• _Your task_
Output, please, exactly those lines of the listing that come before the line with "import numpy as np", along with that line itself.

• _Supplied information_
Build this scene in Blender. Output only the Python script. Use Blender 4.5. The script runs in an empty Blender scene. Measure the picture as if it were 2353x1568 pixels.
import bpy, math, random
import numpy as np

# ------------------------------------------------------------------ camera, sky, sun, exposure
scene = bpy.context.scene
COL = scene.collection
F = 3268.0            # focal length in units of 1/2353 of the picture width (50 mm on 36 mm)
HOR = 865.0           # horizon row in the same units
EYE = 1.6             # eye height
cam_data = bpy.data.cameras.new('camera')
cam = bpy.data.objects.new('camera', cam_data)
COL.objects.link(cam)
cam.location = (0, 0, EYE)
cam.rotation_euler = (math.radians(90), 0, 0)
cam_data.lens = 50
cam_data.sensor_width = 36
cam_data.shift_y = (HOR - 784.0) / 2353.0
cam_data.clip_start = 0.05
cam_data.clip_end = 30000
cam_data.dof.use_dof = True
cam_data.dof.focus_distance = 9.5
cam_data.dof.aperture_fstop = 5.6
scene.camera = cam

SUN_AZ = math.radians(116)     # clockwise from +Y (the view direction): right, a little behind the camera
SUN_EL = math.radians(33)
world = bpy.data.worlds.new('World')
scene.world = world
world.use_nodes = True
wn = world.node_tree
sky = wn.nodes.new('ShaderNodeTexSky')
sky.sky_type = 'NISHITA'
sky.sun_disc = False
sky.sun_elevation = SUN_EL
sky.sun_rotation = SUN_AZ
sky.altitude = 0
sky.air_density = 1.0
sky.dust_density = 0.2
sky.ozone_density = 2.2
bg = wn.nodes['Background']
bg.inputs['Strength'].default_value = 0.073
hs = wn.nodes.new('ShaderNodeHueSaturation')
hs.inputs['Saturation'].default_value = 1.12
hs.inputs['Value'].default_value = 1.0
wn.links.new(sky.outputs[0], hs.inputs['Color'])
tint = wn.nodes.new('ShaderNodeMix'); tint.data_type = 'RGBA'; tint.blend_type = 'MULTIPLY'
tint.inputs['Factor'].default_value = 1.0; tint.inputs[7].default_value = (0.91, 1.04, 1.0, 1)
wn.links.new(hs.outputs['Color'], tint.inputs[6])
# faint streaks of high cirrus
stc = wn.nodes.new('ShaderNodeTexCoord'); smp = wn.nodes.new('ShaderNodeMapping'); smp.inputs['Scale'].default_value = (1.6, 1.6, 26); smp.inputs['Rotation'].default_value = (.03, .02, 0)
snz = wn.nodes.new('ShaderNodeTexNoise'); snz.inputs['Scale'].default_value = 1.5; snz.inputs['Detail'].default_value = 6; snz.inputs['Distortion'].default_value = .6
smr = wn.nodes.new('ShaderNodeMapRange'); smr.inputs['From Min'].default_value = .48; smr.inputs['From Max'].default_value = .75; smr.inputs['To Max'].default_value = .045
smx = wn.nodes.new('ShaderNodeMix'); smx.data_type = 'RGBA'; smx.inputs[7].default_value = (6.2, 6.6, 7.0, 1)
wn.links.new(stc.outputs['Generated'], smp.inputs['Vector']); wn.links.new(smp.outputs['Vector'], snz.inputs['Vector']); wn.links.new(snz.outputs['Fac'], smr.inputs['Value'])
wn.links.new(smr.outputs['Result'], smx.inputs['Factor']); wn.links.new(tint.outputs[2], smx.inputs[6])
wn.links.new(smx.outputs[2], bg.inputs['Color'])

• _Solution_
Build this scene in Blender. Output only the Python script. Use Blender 4.5. The script runs in an empty Blender scene. Measure the picture as if it were 2353x1568 pixels.
import bpy, math, random
import numpy as np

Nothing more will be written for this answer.